L'empire indien des Maurya entre 320 et 185 av. n. ère.

 

Fondé par Chandragupta Maurya (c. 317-293) vers 320 av. n. ère, l’empire de la dynastie Maurya contrôle quelques décennies plus tard la quasi-totalité du sous-continent indien, du Pakistan jusqu’au Bengale, des contreforts de l'Himalaya jusqu'au sud du continent, sauf la pointe de la péninsule indienne. L’un des plus puissants empires de l’antiquité couvre environ 5 millions de km2 et gouverne une population estimée à 50 millions d'êtres humains de cultures et d'origines très diverses.

Maurya Dynasty in 250 BCE

 

L’empire atteint son apogée avec le roi Ashoka. L’expansion territoriale se réalise soit par l’intégration plus ou moins pacifique de royaumes qui deviennent tributaires, soit par des campagnes militaires féroces. Les armées impériales réputées surpuissantes écrasent l’ennemi. La force politique de l'empire Maurya repose sur sa centralisation, sur le maillage administratif serré de ses immenses territoires, sur une police et une armée omniprésente. Celle-ci est estimée, selon l'ambassadeur grec Mégasthènes, à 600.000 fantassins, 30.000 cavaliers et 9.000 éléphants de guerre du temps du roi Chandragupta[1].

 

L’organisation de ce vaste empire est décrite dans l’Artha-shastra (sanskrit arthašastra), un Traité de Politique et d’Economie rédigé entre les années 50 et 125 mais fondé sur une transmission orale qui peut remonter à la fin de l'empire Maurya et par conséquent garder la mémoire plus ou moins idéalisée de son organisation économique et politique[2]. L’Arthashastra adopte le point de vue du pouvoir central, ses intérêts et le maintien de sa puissance politique, voire de son expansion. Ses thèmes économiques dominants sont le contrôle des richesses, de la population, du territoire, la surveillance des ennemis du pouvoir et les opérations de collecte-transfert vers le trésor impérial des biens de luxe (or, pierres précieuses, etc.). Artha-shastra peut se traduire par Science du Gain Matériel , autrement dit un Traité du Pouvoir par la gestion des choses matérielles.

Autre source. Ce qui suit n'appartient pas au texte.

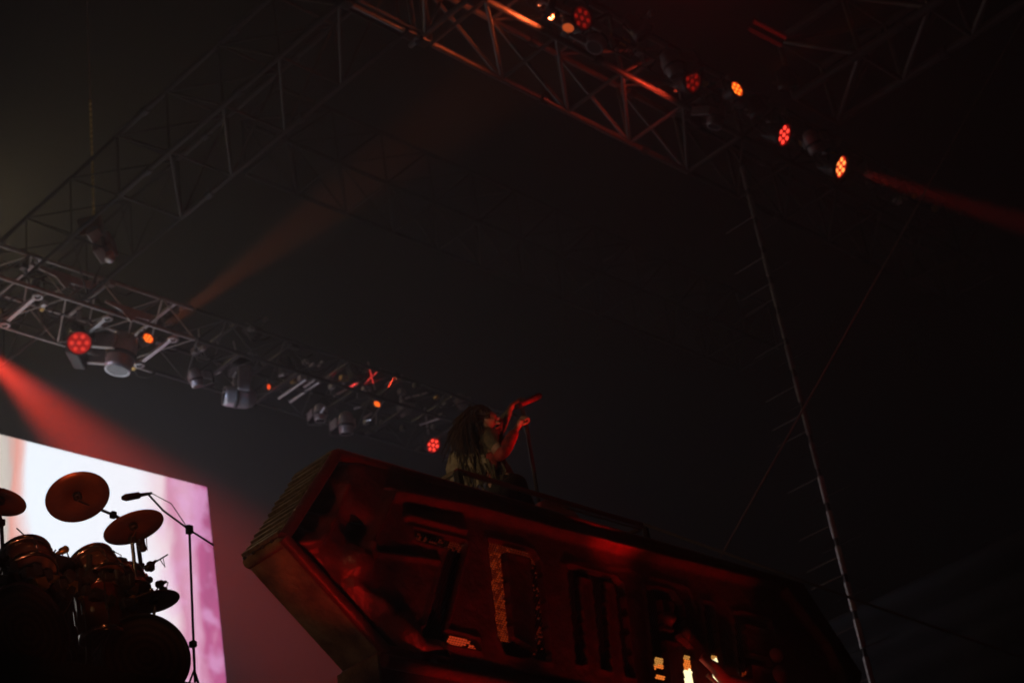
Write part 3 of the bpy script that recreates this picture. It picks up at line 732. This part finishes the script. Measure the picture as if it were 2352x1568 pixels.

Cette politique impériale de conquêtes militaires et de contrôle exige d'énormes moyens humains et financiers. Chaque domaine économique, chaque activité de la population deviennent sources de taxes et de droits payés au trésor impérial. Il faut lire l’Arthashastra dans cette perspective. La production et la consommation de boissons fermentées, et tout spécialement la bière – boisson fermentée la plus courante de l’empire –, sont minutieusement décrites pour mieux identifier une ressource financière. Une telle politique instaure en contrepartie l'ordre et la sécurité, conditions d'une certaine prospérité économique et du développement commercial à l’intérieur de l’empire et au-delà de ses frontières. C'est ce que proclame le texte. La réalité diffère sensiblement.

Il ne faut pas tenir pour effectives toutes les prescriptions d'un Traité qui fixe dans bien des domaines un Etat idéalisé, depuis la conduite du roi sage – le Rajarshijusqu'à celle de toute son administration. Certaines informations fournies par l’Arthashastra ont été corroborées par les inscriptions sur les Edits que le roi Ashoka fit graver dans tout l'empire à la fin de la guerre sanglante du Kalinga en 264 av. n. ère. La répartition géographique de ces inscriptions et leur contenu ont confirmé les frontières de l'empire et sa réalité politique. Ces réserves de principe affectent d'ailleurs peu le sujet qui nous intéresse, à savoir le rôle social de la brasserie au sein d'un vaste empire asiatique, ses techniques et sa gestion économique.

 

Carte montrant l'expansion de Magadha au détriment du royaume de Nanda, puis l'expansion maximale de l'empire Maurya englobant les pays au-delà de l'Indus vers 260 BC. Certaines régions comme le Kerala gardent une relative autonomie politique. Seule la pointe sud de la péninsule échappe au contrôle des Maurya (Avantiputra7, CC BY-SA 4.0  via Wikimedia Commons).
Carte montrant l'expansion de Magadha et de l'empire Maurya.

 

Le Livre II de l’Arthashastra confie chaque activité économique à un surintendant responsable de son organisation, dont il fixe à la fois les principes et les détails pratiques. Il comporte 36 chapitres couvrant autant de domaines économiques. Le chapitre n° 25 concerne le Surintendant du surā, c'est-à-dire la gestion des boissons fermentées. Surā a ici le sens de "boisson fermentée" englobant la bière, le vin, l'hydromel. Parmi les 7 boissons que décrit l’Arthashastra, 3 sont des bières. Dans ce dernier cas, surā a une signification technique plus spécifique : surā = bière.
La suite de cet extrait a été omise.